# What the task asks:
Pull every line containing "scene" out of the material below.

# Material provided:
════════
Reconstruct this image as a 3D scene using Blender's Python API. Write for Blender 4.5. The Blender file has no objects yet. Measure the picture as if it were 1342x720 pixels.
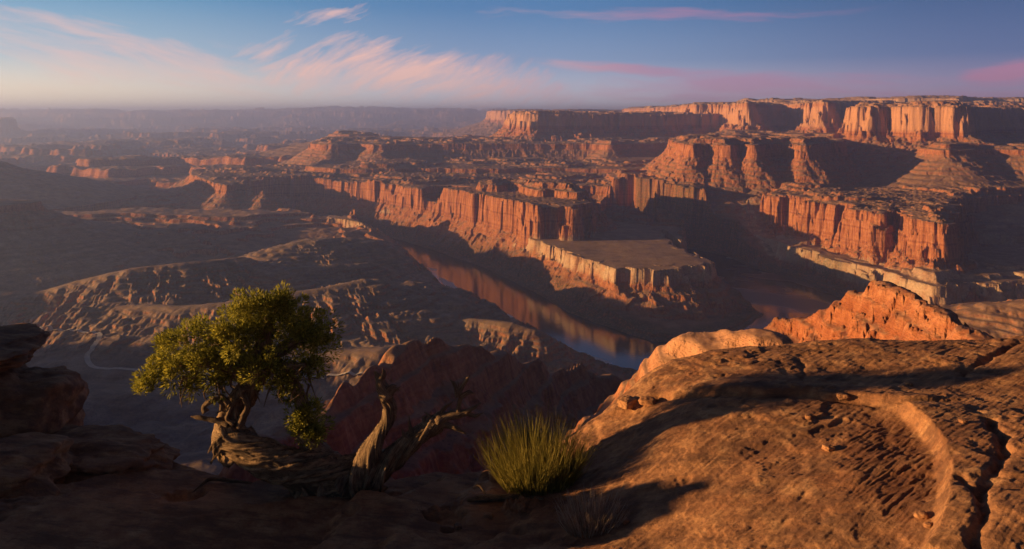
import bpy, bmesh, math, random, time
import numpy as np
from mathutils import Vector, Matrix, noise as mnoise

T0 = time.time()
F32 = np.float32
QUAL = 1.0            # mesh density of the big terrain sheet
FPX = 1000.0          # focal length in photo pixels (photo is 1342 wide), horizon row 150
SC = bpy.context.scene
COL = SC.collection
rng = np.random.default_rng(7)
random.seed(7)

# ------------------------------------------------------------------ camera, world, sun, exposure
cam_d = bpy.data.cameras.new('camera')
cam = bpy.data.objects.new('camera', cam_d)
COL.objects.link(cam)
cam.location = (0, 0, 0)
cam.rotation_euler = (math.radians(90), 0, 0)
cam_d.sensor_fit = 'HORIZONTAL'
cam_d.sensor_width = 36
cam_d.lens = 36 * FPX / 1342.0
cam_d.shift_y = -210.0 / 1342.0
cam_d.clip_start = 0.1
cam_d.clip_end = 120000
SC.camera = cam

SUN_EL = math.radians(7.4)
SUN_BEHIND = math.radians(5)                 # sun stands to the left, a touch behind the camera
to_sun = Vector((-math.cos(SUN_BEHIND) * math.cos(SUN_EL), -math.sin(SUN_BEHIND) * math.cos(SUN_EL), math.sin(SUN_EL)))
sun_d = bpy.data.lights.new('sun', 'SUN')
sun_d.energy = 5.0
sun_d.angle = math.radians(0.5)
sun_d.color = (1.0, 0.58, 0.235)
sun = bpy.data.objects.new('sun', sun_d)
COL.objects.link(sun)
sun.rotation_euler = (-to_sun).to_track_quat('-Z', 'Y').to_euler()

SC.view_settings.view_transform = 'Standard'
SC.view_settings.look = 'None'
SC.view_settings.gamma = 1
SC.view_settings.exposure = 1.1
SC.view_settings.use_curve_mapping = False
SC.render.engine = 'CYCLES'
SC.cycles.use_denoising = True
SC.cycles.max_bounces = 5
SC.cycles.diffuse_bounces = 3
SC.cycles.glossy_bounces = 2
SC.cycles.transmission_bounces = 2
SC.cycles.volume_bounces = 2
SC.cycles.transparent_max_bounces = 6


class NT:
    """small helper round a node tree"""
    def __init__(self, tree):
        self.t = tree; self.n = tree.nodes; self.l = tree.links
    def node(self, kind, **kw):
        nd = self.n.new(kind)
        for k, v in kw.items():
            setattr(nd, k, v)
        return nd
    def put(self, sock, v):
        if v is None: return
        if hasattr(v, 'is_output') or isinstance(v, bpy.types.NodeSocket): self.l.new(v, sock)
        else: sock.default_value = v
    def math(self, op, a, b=None, c=None, clamp=False):
        nd = self.node('ShaderNodeMath', operation=op, use_clamp=clamp)
        self.put(nd.inputs[0], a); self.put(nd.inputs[1], b); self.put(nd.inputs[2], c)
        return nd.outputs[0]
    def mix(self, f, a, b, mode='MIX'):
        nd = self.node('ShaderNodeMix', data_type='RGBA', blend_type=mode)
        nd.clamp_factor = True
        self.put(nd.inputs[0], f); self.put(nd.inputs[6], a); self.put(nd.inputs[7], b)
        return nd.outputs[2]
    def ramp(self, f, stops, interp='LINEAR'):
        nd = self.node('ShaderNodeValToRGB')
        cr = nd.color_ramp; cr.interpolation = interp
        while len(cr.elements) < len(stops): cr.elements.new(0.5)
        for e, (p, c) in zip(cr.elements, stops):
            e.position = p; e.color = (c[0], c[1], c[2], 1) if not isinstance(c, (int, float)) else (c, c, c, 1)
        self.put(nd.inputs[0], f)
        return nd.outputs[0]
    def noise(self, vec, scale, detail=4, rough=0.55, dist=0.0, kind='FBM'):
        nd = self.node('ShaderNodeTexNoise')
        nd.noise_dimensions = '3D'
        self.put(nd.inputs['Vector'], vec)
        nd.inputs['Scale'].default_value = scale; nd.inputs['Detail'].default_value = detail
        nd.inputs['Roughness'].default_value = rough; nd.inputs['Distortion'].default_value = dist
        return nd.outputs[0]
    def mapping(self, vec, scale=(1, 1, 1), loc=(0, 0, 0), rot=(0, 0, 0)):
        nd = self.node('ShaderNodeMapping')
        self.put(nd.inputs[0], vec)
        nd.inputs[1].default_value = loc; nd.inputs[2].default_value = rot; nd.inputs[3].default_value = scale
        return nd.outputs[0]
    def mrange(self, v, a, b, c=0.0, d=1.0, smooth=False):
        nd = self.node('ShaderNodeMapRange')
        nd.clamp = True
        if smooth: nd.interpolation_type = 'SMOOTHSTEP'
        self.put(nd.inputs[0], v)
        for i, x in zip((1, 2, 3, 4), (a, b, c, d)): nd.inputs[i].default_value = x
        return nd.outputs[0]


world = bpy.data.worlds.new('World')
SC.world = world
world.use_nodes = True
w = NT(world.node_tree)
w.n.clear()
wout = w.node('ShaderNodeOutputWorld')
bg = w.node('ShaderNodeBackground')
w.l.new(bg.outputs[0], wout.inputs[0])
sky = w.node('ShaderNodeTexSky', sky_type='NISHITA')
sky.sun_disc = False
sky.sun_elevation = SUN_EL
sky.sun_rotation = math.atan2(to_sun.x, to_sun.y)
sky.altitude = 1800
sky.air_density = 1.0
sky.dust_density = 0.6
sky.ozone_density = 3.0
wc = w.node('ShaderNodeTexCoord').outputs['Generated']
wsep = w.node('ShaderNodeSeparateXYZ'); w.l.new(wc, wsep.inputs[0])
wx, wy, wz = wsep.outputs
elev = w.math('ARCSINE', wz)                       # radians
azim = w.math('ARCTAN2', wx, wy)                   # 0 ahead, + to the right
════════
# Answer to the problem:
Reconstruct this image as a 3D scene using Blender's Python API. Write for Blender 4.5. The Blender file has no objects yet. Measure the picture as if it were 1342x720 pixels.
SC = bpy.context.scene